The dispute between former Health Commissioner John Dalli and Commission President José Manuel Barroso turned personal yesterday (24 October) as the pair traded legal threats.

Dalli quit during a meeting with Barroso on 16 October after the EU’s anti-fraud office, OLAF, linked him to Maltese entrepreneur Silvio Zammit.

Zammit is alleged to have asked snuff giant Swedish Match for €60 million in return for persuading Dalli to change the EU's draft tobacco directive.

Dalli told a televised press conference in Brussels yesterday that he would challenge the decision by Barroso to ask him to resign and also the findings of OLAF.

No choice but to resign

Dalli said he had no option but to resign, since Barroso could otherwise have sacked him. “The door was open, and I was either going to walk through it or be thrown out of it,” he said. Under the Lisbon Treaty the Commission president can demand the removal of a commissioner.

Dalli said he has still not received an explanation of the facts underlying the OLAF report. “The least one could expect from their civil rights is to be told – when an action is taken against them – what is the basis of that action,” he said.

The former commissioner said that the precise nature of his challenge was yet to be determined, since he had not seen the OLAF report.

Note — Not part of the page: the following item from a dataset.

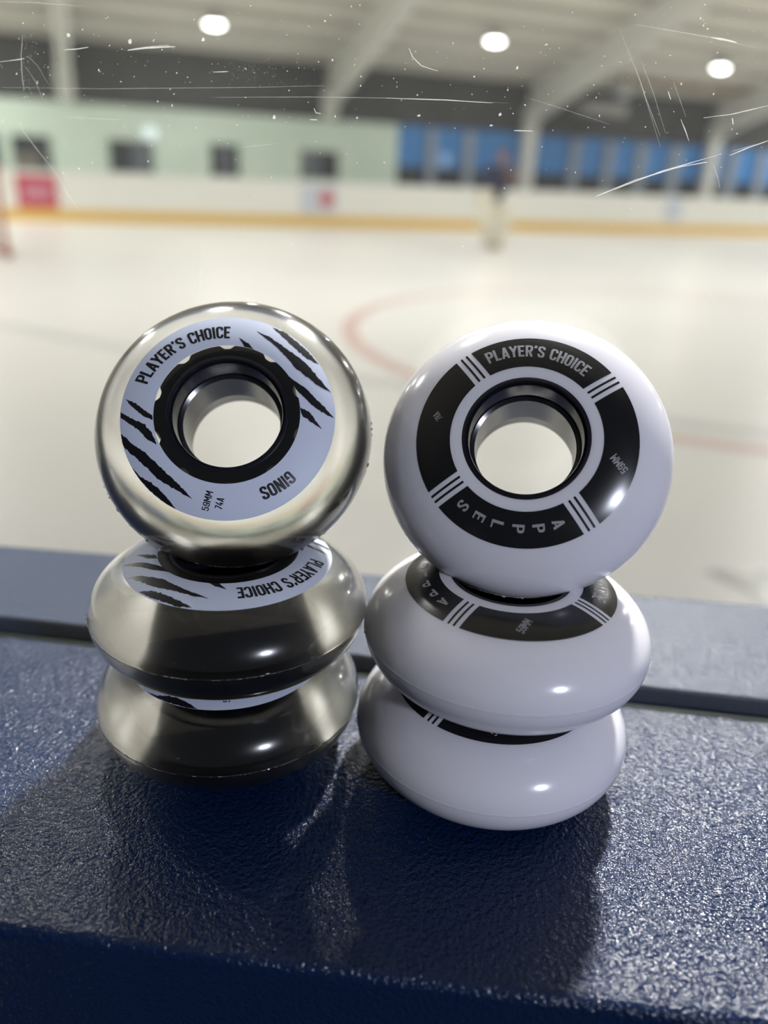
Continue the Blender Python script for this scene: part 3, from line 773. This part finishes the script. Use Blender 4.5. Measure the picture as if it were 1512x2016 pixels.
def strokes(text, wt):
    """quads of every stroke in text space, and the text's width"""
    x = 0; Q = []
    for ch in text:
        adv, S = GL[ch]
        for P in S:
            pts = [P[0]]
            for p, q in zip(P, P[1:]):
                n = max(1, int(math.hypot(q[0]-p[0], q[1]-p[1])/.2))
                for k in range(1, n+1): pts.append((p[0]+(q[0]-p[0])*k/n, p[1]+(q[1]-p[1])*k/n))
            L, Rr = [], []; N = len(pts); closed = math.hypot(pts[0][0]-pts[-1][0], pts[0][1]-pts[-1][1]) < 1e-6 and N > 4
            for i, p in enumerate(pts):
                if closed: pa, pb = pts[i-1] if i else pts[-2], pts[i+1] if i < N-1 else pts[1]
                else: pa, pb = pts[max(i-1, 0)], pts[min(i+1, N-1)]
                d1 = Vector((p[0]-pa[0], p[1]-pa[1])); d2 = Vector((pb[0]-p[0], pb[1]-p[1]))
                if d1.length < 1e-9: d1 = d2
                if d2.length < 1e-9: d2 = d1
                d1.normalize(); d2.normalize(); t = (d1+d2)
                if t.length < .2: t = d2
                t.normalize(); nn = Vector((-t.y, t.x)); k = 1/max(.6, nn.dot(Vector((-d2.y, d2.x))))
                hw = wt/2*k
                L.append((x+p[0]+nn.x*hw, p[1]+nn.y*hw)); Rr.append((x+p[0]-nn.x*hw, p[1]-nn.y*hw))
            for i in range(N-1): Q.append((L[i], Rr[i], Rr[i+1], L[i+1]))
        x += adv+.045
    return Q, x-.085
class Label:
    def __init__(s): s.V, s.F, s.I = [], [], []
    def quad(s, pts, lift, mi):
        c = len(s.V)
        for p in pts: s.V.append(onsurf(p[0], p[1], lift))
        v = s.V[c:]; nrm = (v[1]-v[0]).cross(v[2]-v[0])
        ids = list(range(c, c+len(pts)))
        s.F.append(tuple(ids if nrm.z > 0 else ids[::-1])); s.I.append(mi)
    def grid(s, fn, nu, nv, lift, mi):
        for i in range(nu):
            for j in range(nv):
                s.quad([fn(i/nu, j/nv), fn((i+1)/nu, j/nv), fn((i+1)/nu, (j+1)/nv), fn(i/nu, (j+1)/nv)], lift, mi)
    def arc_text(s, text, wt, a0, a1, rb0, rb1, h, lift, mi):
        Q, W = strokes(text, wt)
        for q in Q:
            pts = []
            for tx, ty in q:
                f = tx/W; th = math.radians(a0+(a1-a0)*f); r = rb0+(rb1-rb0)*f+ty*h
                pts.append((r*math.cos(th), r*math.sin(th)))
            s.quad(pts, lift, mi)
    def flat_text(s, text, wt, p0, p1, ptop, lift, mi):
        Q, W = strokes(text, wt)
        ux, uy = (p1[0]-p0[0])/W, (p1[1]-p0[1])/W; vx, vy = ptop[0]-p0[0], ptop[1]-p0[1]
        for q in Q:
            s.quad([(p0[0]+tx*ux+ty*vx, p0[1]+tx*uy+ty*vy) for tx, ty in q], lift, mi)
    def build(s, name, mats, parent):
        me = bpy.data.meshes.new(name); me.from_pydata([tuple(v) for v in s.V], [], s.F); me.update()
        me.polygons.foreach_set('material_index', s.I)
        o = link(name, me, mats, parent)
        bm = bmesh.new(); bm.from_mesh(me); bmesh.ops.remove_doubles(bm, verts=bm.verts, dist=2e-6)
        for f in bm.faces: f.smooth = True
        bm.to_mesh(me); bm.free()
        return o

CLAWS = [  # (upper edge, lower edge) of each claw mark, in millimetres on the wheel's face
 ([(-20.72, 2.97), (-18.46, 1.86), (-16.4, .22), (-14.77, -.89)], [(-20.72, 2.97), (-19.54, 1.51), (-17.88, .08), (-16.51, -1.06), (-14.62, -1.83)]),
 ([(-21.56, .21), (-19.08, -1.34), (-16.41, -2.56), (-14.61, -4.5), (-13.6, -6.6)], [(-21.5, -.9), (-19.45, -2.38), (-17.17, -4.0), (-15.58, -5.74), (-13.6, -6.9)]),
 ([(-21.18, -4.23), (-19.7, -5.5), (-18.31, -6.84), (-16.09, -8.2), (-13.91, -10.1), (-11.33, -12.57), (-8.81, -14.79), (-6.0, -17.67)],
  [(-20.94, -6.1), (-20.07, -7.32), (-17.77, -9.32), (-15.55, -11.25), (-13.39, -13.32), (-11.28, -14.76), (-8.78, -16.17), (-6.0, -17.67)]),
 ([(-18.47, -11.1), (-16.82, -12.97), (-14.65, -14.26), (-12.52, -15.71), (-10.85, -17.69), (-9.3, -19.5)], [(-17.9, -12.1), (-16.6, -13.8), (-15.2, -15.35), (-13.4, -16.95), (-11.4, -18.4), (-9.3, -19.5)]),
 ([(1.49, 16.51), (3.31, 15.37), (4.75, 13.85)], [(1.49, 16.51), (2.37, 15.08), (2.9, 14.3), (4.4, 13.95)]),
 ([(8.17, 19.72), (10.41, 18.93), (12.59, 17.37), (14.79, 15.35), (16.54, 13.6), (17.99, 11.75)], [(8.5, 19.3), (10.06, 17.77), (12.26, 15.7), (14.01, 13.91), (15.73, 12.68), (17.99, 11.75)]),
 ([(4.99, 18.37), (7.58, 17.19), (10.61, 15.22), (12.78, 13.48), (15.35, 11.62), (17.52, 9.3), (20.7, 5.65)], [(4.99, 18.37), (6.77, 16.76), (8.95, 15.04), (11.14, 12.8), (12.9, 10.59), (15.03, 8.94), (17.59, 6.94), (20.7, 5.65)]),
 ([(12.16, 8.12), (13.86, 6.97), (15.97, 5.58), (17.47, 3.95), (19.38, 2.19), (21.5, .11)], [(13.5, 5.6), (15.19, 3.93), (16.89, 2.32), (18.99, 1.02), (21.5, .11)]),
 ([(14.6, 1.67), (16.52, .73), (17.59, -.69), (19.08, -2.58)], [(14.6, 1.4), (14.9, -.05), (16.99, -1.4), (19.08, -2.58)]),
]
def chain(P, t):
    L = [math.hypot(q[0]-p[0], q[1]-p[1]) for p, q in zip(P, P[1:])]; T_ = sum(L)*t
    for (p, q), l in zip(zip(P, P[1:]), L):
        if T_ <= l or (p, q) == (P[-2], P[-1]):
            f = min(1, T_/max(l, 1e-9)); return (p[0]+(q[0]-p[0])*f, p[1]+(q[1]-p[1])*f)
        T_ -= l
def lilac_label():
    L = Label(); ri, ro = 14.62, 21.66
    L.grid(lambda u, v: ((ri+(ro-ri)*v)*math.cos(2*PI*u), (ri+(ro-ri)*v)*math.sin(2*PI*u)), 180, 10, .05, 0)
    random.seed(4)
    for ci, (U, D) in enumerate(CLAWS):
        n = 44
        up, dn = [], []
        for k in range(n+1):
            t = k/n; p, q = chain(U, t), chain(D, t)
            w = math.hypot(p[0]-q[0], p[1]-q[1]); j = min(.30, w*.35)
            dx, dy = (p[0]-q[0])/(w+1e-6), (p[1]-q[1])/(w+1e-6)
            e0 = noise.noise((t*15, ci*7.1, 0))*.55+noise.noise((t*38, ci*3.1, 5))*.75
            e1 = noise.noise((t*15, ci*5.1, 9))*.55+noise.noise((t*38, ci*2.1, 2))*.75
            p = (p[0]+dx*j*e0, p[1]+dy*j*e0); q = (q[0]+dx*j*e1, q[1]+dy*j*e1)
            def cl(a):
                r = math.hypot(*a); f = min(max(r, ri+.01), ro-.02)/r; return (a[0]*f, a[1]*f)
            up.append(cl(p)); dn.append(cl(q))
        for k in range(n):
            for j in range(4):
                mixp = lambda a, b_, f: (a[0]+(b_[0]-a[0])*f, a[1]+(b_[1]-a[1])*f)
                L.quad([mixp(up[k], dn[k], j/4), mixp(up[k+1], dn[k+1], j/4), mixp(up[k+1], dn[k+1], (j+1)/4), mixp(up[k], dn[k], (j+1)/4)], .075, 1)
    L.arc_text("PLAYER'S CHOICE", .16, 160.4, 91.2, 17.35, 16.2, 2.95, .08, 1)
    L.arc_text('GINOS', .165, -42.6, -65.4, 16.95, 16.7, 2.55, .08, 1)
    L.flat_text('59MM', .125, (-2.85, -19.98), (-1.94, -16.32), (-4.25, -19.63), .08, 1)
    L.flat_text('74A', .135, (-.24, -19.67), (.25, -17.56), (-1.68, -19.33), .08, 1)
    return L
GAPS = [131.9, 41.5, -48.2, -139.2]
def black_label():
    L = Label(); ri, ro = 14.6, 21.36
    def edge(g, r, off): return math.radians(g)+math.asin(off/r)
    for k in range(4):
        g0, g1 = GAPS[(k+1) % 4], GAPS[k]
        if g0 > g1: g0 -= 360
        def fn(u, v, g0=g0, g1=g1):
            r = ri+(ro-ri)*v; t0, t1 = edge(g0, r, 1.78), edge(g1, r, -1.78); t = t0+(t1-t0)*u
            return (r*math.cos(t), r*math.sin(t))
        L.grid(fn, 40, 10, .05, 0)
        for off in (-.60, .60):
            def fs(u, v, g=GAPS[k], off=off):
                r = ri+.1+(ro-ri-.1)*v; t = edge(g, r, off-.22+.44*u)
                return (r*math.cos(t), r*math.sin(t))
            L.grid(fs, 1, 10, .05, 0)
    L.arc_text("PLAYER'S CHOICE", .15, 121.4, 55.2, 17.05, 16.5, 2.7, .08, 1)
    L.flat_text('78A', .105, (-16.54, 2.5), (-17.62, 3.80), (-17.56, 1.53), .08, 1)
    L.flat_text('59MM', .115, (19.66, -3.75), (17.04, -1.16), (18.52, -4.96), .08, 1)
    for ch, th in zip('APPLES', (-63.4, -75.5, -87.7, -100.7, -112.7, -124.8)):
        t = math.radians(th); up = Vector((-math.sin(t), math.cos(t))); rt = Vector((math.cos(t), math.sin(t)))
        c = rt*17.75; w, h = 1.45, 2.3
        p0 = c-up*h/2-rt*w/2
        L.flat_text(ch, .14, tuple(p0), tuple(p0+rt*w), tuple(p0+up*h), .08, 1)
    return L

CLEAR = dict(tyre=M['clear_ure'])
def wheel(kind, loc, mtx, spin, label, seed):
    r = bpy.data.objects.new('skate_wheel', None); COL.objects.link(r); r.empty_display_size = .01
    mw = mtx.to_4x4(); mw.translation = Vector(loc)*MM
    r.matrix_world = mw @ Matrix.Rotation(math.radians(spin), 4, 'Z')
    tag(r, label, 'skate wheel', 'clear skate wheels' if kind == 'clear' else 'white skate wheels')
    if kind not in PROTO:
        t = make_tyre('tyre', M['clear_ure'] if kind == 'clear' else M['white_ure'], r, seed)
        h = make_hub('hub', M['black_plastic'], r, kind == 'clear')
        if kind == 'clear': l = lilac_label().build('label', [M['label'], M['ink']], r)
        else: l = black_label().build('label', [M['print_black'], M['print_grey']], r)
        se = make_seam('mould_seam', M['seam_clear'] if kind == 'clear' else M['seam_white'], r, seed)
        h['label'] = 'black plastic hub'; l['label'] = 'pale lilac printed ring' if kind == 'clear' else 'black printed ring'
        PROTO[kind] = (t, h, l, se)
    else:
        for p in PROTO[kind]:
            c = p.copy(); COL.objects.link(c); c.parent = r
    return r
PROTO = {}
def lean(a, yaw): return Matrix.Rotation(yaw, 3, 'Z') @ Matrix.Rotation(a, 3, 'X')
I3 = Matrix.Identity(3)
wheel('clear', (-32.97, 159.03, 69.95), lean(.95327, .06095), 0, 'clear wheel standing on edge and leaning back, topmost of the clear stack', 1)
wheel('white', (28.55, 151.55, 69.95), lean(.95797, -.19699), 0, 'white wheel standing on edge and leaning back, topmost of the white stack', 2)
wheel('clear', (-32.35, 145.56, 36.12), I3, -165.0, 'clear wheel lying flat under the leaning one, middle of the clear stack', 1)
wheel('clear', (-33.65, 147.12, 12.04), I3, 20.0, 'clear wheel lying flat on the navy ledge, bottom of the clear stack', 1)
wheel('white', (26.40, 139.37, 36.12), I3, -79.8, 'white wheel lying flat under the leaning one, middle of the white stack', 2)
wheel('white', (25.54, 140.25, 12.04), I3, -84.5, 'white wheel lying flat on the navy ledge, bottom of the white stack', 2)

"I want to clear my name. The decision taken by Barroso is very serious. It will damage my whole future and that of my family. It is not a question whether I get my job back or not. All that I ask is that Barroso rectifies the situation," said Dalli, of Malta.

“I am informed that up until Monday night the supervisory authority which is supposed to vet all OLAF reports before they go out have not yet approved the OLAF report [in this case]. In fact there was some disapproval by some at the content of the report,” Dalli added.

OLAF resignation reported

The chair of OLAF's advisory board stepped down two days ago, apparently in connection with the Dalli caise, the German daily Frankfurter Allgemeine Zeitung.

"Christiaan Timmermans resigned because he failed to properly inform the board about the details of Dalli's alleged misconduct before handing the information to the Maltese authorities," FAZ reported.

Dalli replied to a specific allegation that he failed to register a meeting with young Maltese lawyer acting as a lobbyist, saying that at the time of the meeting he had no information that she was lobbying and he believed she was simply information gathering with a view to pitching her services later.

“Meeting people is part of being informed, whilst many of those meetings are not substantial, or just involve asking you a question. I have no regrets. I did nothing that in any way influenced my decisions,” Dalli insisted.

Barroso warns Dalli to be discreet

Barroso himself sent a letter to Dalli yesterday insisting that “no further question arises about the effectiveness of your resignation.” The Commission president said that since Dalli made the declaration of resignation before the director general of the legal service, it was “irrevocable”.

Barroso chastised Dalli for “insinuations” on the progress of the revised directive on tobacco. He reminded the former Commissioner that indiscretion in relation to his former portfolio could result in legal action under the rules governing the Commission. Such an action could see Dalli’s pension rights withdrawn.

Dalli said that the letter “changes nothing”.

“I will naturally be discussing it with my lawyer. It gives no satisfaction and gives no reason why I should resign and I would expect that … I was forced to resign. I have said he can go to a procedure [forcing my resignation], he has the right to do that, and then I will give him resignation in writing,” Dalli said.

Uncertainty over tobacco legislation

He continued to raise doubts about the power of the tobacco lobby in Brussels and the potential for the tobacco directive to be brought out this year.

“I only know they [tobacco lobbyists] have been meeting all of the Commission in the past months, because many of the services have been informing me of an onslaught in the Commission by the tobacco lobby on other commissioners and services,” Dalli said.

He said that he saw no reason to delay the inter-service consultation on the tobacco directive update, which was scheduled to go ahead this week.

The Commission has indicated it wants a new Commissioner in place before sending the directive to consultation.

“The fear is that that could push the issue out of the parliamentary agenda before the election, which would push it into the next legislature which means that it would start from scratch,” Dalli said.

Commission spokesperson Olivier Bailly insisted that there would be no delay and that the revamped tobacco directive would be enacted by the end of the year as planned.